§ **EXERCISE**:
Leave out the pictures, then reproduce the rest of the material exactly.

§ **SOURCE EXCERPT**:
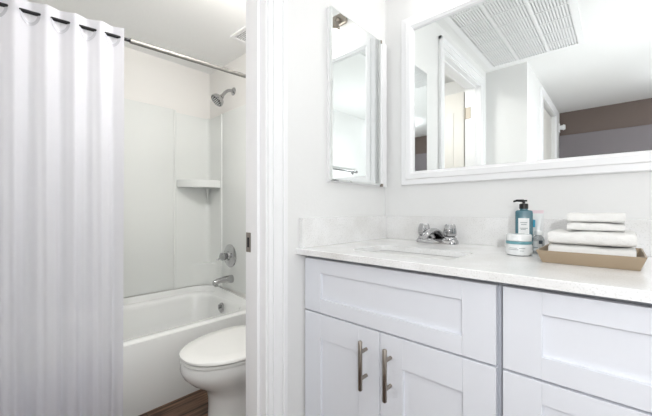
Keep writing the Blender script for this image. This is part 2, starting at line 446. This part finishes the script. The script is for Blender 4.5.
cur = thing('shower_curtain', 'white translucent shower curtain hanging in folds outside the tub', 'shower curtain', (RX, .15, .04))
P = .0905; Y0c = .128
CY0, CY1 = -.16, .442
def cx_at(y, z):
    t = min(1, max(0, (rodz(y)-z)/1.2))
    ph = 2*PI*(y-Y0c)/P
    a = .0145*(1-.15*t)
    base = -a*math.cos(ph+.5*math.sin(7*y+3*z*.4)*t)
    base += t*(.0068*math.sin(2*PI*y/.052+1.3+2*math.sin(11*y))+.007*math.sin(2*PI*y/.17+z)+.003*abs(math.sin(PI*y/.061+.7)))
    base += .0025*math.sin(2*PI*y/.0301+.6*z+2)*(.35+.65*t)
    return RX+base+.012*t
bm = NB(); NU, NV = 420, 46
grid = []
for j in range(NV+1):
    v = j/NV; row = []
    for i in range(NU+1):
        y = CY0+(CY1-CY0)*i/NU
        zt = rodz(y)+.045+.003*math.sin(2*PI*(y-Y0c)/P+2); zb = .045+.004*math.sin(9*y)
        if y > CY1-.035:
            q = (y-(CY1-.035))/.035; zb += .02*(1-math.sqrt(max(0, 1-q*q)))
        vv = v**1.0
        z = zt+(zb-zt)*vv
        yy = y-.008*vv*(i/NU)**3
        row.append(bm.verts.new((cx_at(y, z), yy, z)))
    grid.append(row)
for j in range(NV):
    for i in range(NU):
        bm.faces.new((grid[j][i], grid[j][i+1], grid[j+1][i+1], grid[j+1][i]))
obj('fabric', bm, 'cloth', cur, smooth=80)
# half rings sewn onto the fabric below each visible length of rod
for k in range(-2, 4):
    yc = Y0c+P*k; zc = rodz(yc)-.004
    rings = []
    for i in range(21):
        a = PI+PI*i/20; c_, s_ = math.cos(a), math.sin(a)
        pt = lambda r, dx: Vector((cx_at(yc+r*.80*c_, zc+r*1.15*s_)+.0012+dx, yc+r*.80*c_, zc+r*1.15*s_))
        rings.append([pt(.037, 0), pt(.037, .0016), pt(.026, .0016), pt(.026, 0)])
    bm = NB(); loft(bm, rings); obj('curtain_ring', bm, 'ringp', cur, True)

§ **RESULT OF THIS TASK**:
Keep writing the Blender script for this image. This is part 2, starting at line 446. This part finishes the script. The script is for Blender 4.5.
cur = thing('shower_curtain', 'white translucent shower curtain hanging in folds outside the tub', 'shower curtain', (RX, .15, .04))
P = .0905; Y0c = .128
CY0, CY1 = -.16, .442
def cx_at(y, z):
    t = min(1, max(0, (rodz(y)-z)/1.2))
    ph = 2*PI*(y-Y0c)/P
    a = .0145*(1-.15*t)
    base = -a*math.cos(ph+.5*math.sin(7*y+3*z*.4)*t)
    base += t*(.0068*math.sin(2*PI*y/.052+1.3+2*math.sin(11*y))+.007*math.sin(2*PI*y/.17+z)+.003*abs(math.sin(PI*y/.061+.7)))
    base += .0025*math.sin(2*PI*y/.0301+.6*z+2)*(.35+.65*t)
    return RX+base+.012*t
bm = NB(); NU, NV = 420, 46
grid = []
for j in range(NV+1):
    v = j/NV; row = []
    for i in range(NU+1):
        y = CY0+(CY1-CY0)*i/NU
        zt = rodz(y)+.045+.003*math.sin(2*PI*(y-Y0c)/P+2); zb = .045+.004*math.sin(9*y)
        if y > CY1-.035:
            q = (y-(CY1-.035))/.035; zb += .02*(1-math.sqrt(max(0, 1-q*q)))
        vv = v**1.0
        z = zt+(zb-zt)*vv
        yy = y-.008*vv*(i/NU)**3
        row.append(bm.verts.new((cx_at(y, z), yy, z)))
    grid.append(row)
for j in range(NV):
    for i in range(NU):
        bm.faces.new((grid[j][i], grid[j][i+1], grid[j+1][i+1], grid[j+1][i]))
obj('fabric', bm, 'cloth', cur, smooth=80)
# half rings sewn onto the fabric below each visible length of rod
for k in range(-2, 4):
    yc = Y0c+P*k; zc = rodz(yc)-.004
    rings = []
    for i in range(21):
        a = PI+PI*i/20; c_, s_ = math.cos(a), math.sin(a)
        pt = lambda r, dx: Vector((cx_at(yc+r*.80*c_, zc+r*1.15*s_)+.0012+dx, yc+r*.80*c_, zc+r*1.15*s_))
        rings.append([pt(.037, 0), pt(.037, .0016), pt(.026, .0016), pt(.026, 0)])
    bm = NB(); loft(bm, rings); obj('curtain_ring', bm, 'ringp', cur, True)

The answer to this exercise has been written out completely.